No início da tarde, quando a repercussão do episódio estava gigantesca, Bolsonaro demitiu Alvim, classificando a apologia nazista como "pronunciamento infeliz".
O vídeo do secretário causou revolta generalizada. Hoje, a Conib (Confederação Israelita do Brasil) divulgou uma nota em que considera "inaceitável" o uso de discurso nazista pelo secretário da Cultura do governo Bolsonaro.
"Emular a visão do ministro da Propaganda nazista de Hitler, Joseph Goebbels, é um sinal assustador da sua visão de cultura, que deve ser combatida e contida.

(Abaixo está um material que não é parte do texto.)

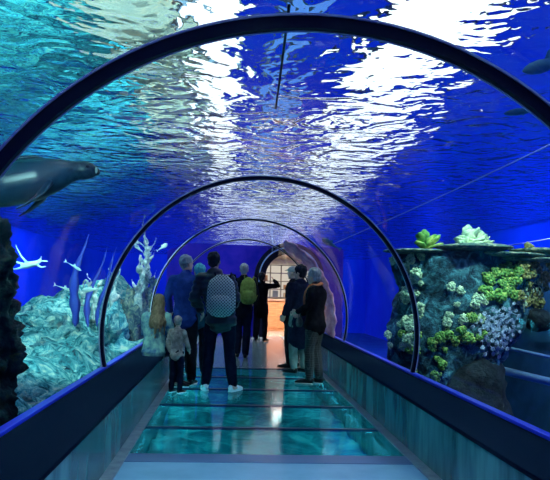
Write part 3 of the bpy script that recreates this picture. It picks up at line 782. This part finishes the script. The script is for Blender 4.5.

Goebbels foi um dos principais líderes do regime nazista, que empregou a propaganda e a cultura para deturpar corações e mentes dos alemães e dos aliados nazistas a ponto de cometerem o Holocausto, o extermínio de 6 milhões de judeus na Europa, entre tantas outras vítimas", diz a entidade.
"VOU PROVAR PRO PROFESSOR OLAVO QUE ESTOU BEM DA CABEÇA"
O escritor Olavo de Carvalho, de quem o secretário de Cultura se diz discípulo, estocou nas redes sociais: "É cedo para julgar, mas o Roberto Alvim talvez não esteja muito bem da cabeça. Veremos."
Na Rádio Gaúcha, Alvim disse que ficou sentido com a crítica de Olavo: “Vou provar pro professor Olavo, nos próximos meses, que estou muito bem da cabeça.”
No final da entrevista, um âncora da rádio insistiu na primeira pergunta, que não havia sido devidamente respondida pelo secretário: "Mas o senhor é nazista?"
A resposta: "Não, evidentemente que não. Eu trabalho com cultura, sensibilidade, empatia. Evidentemente não tenho nenhuma relação com um regime assassino."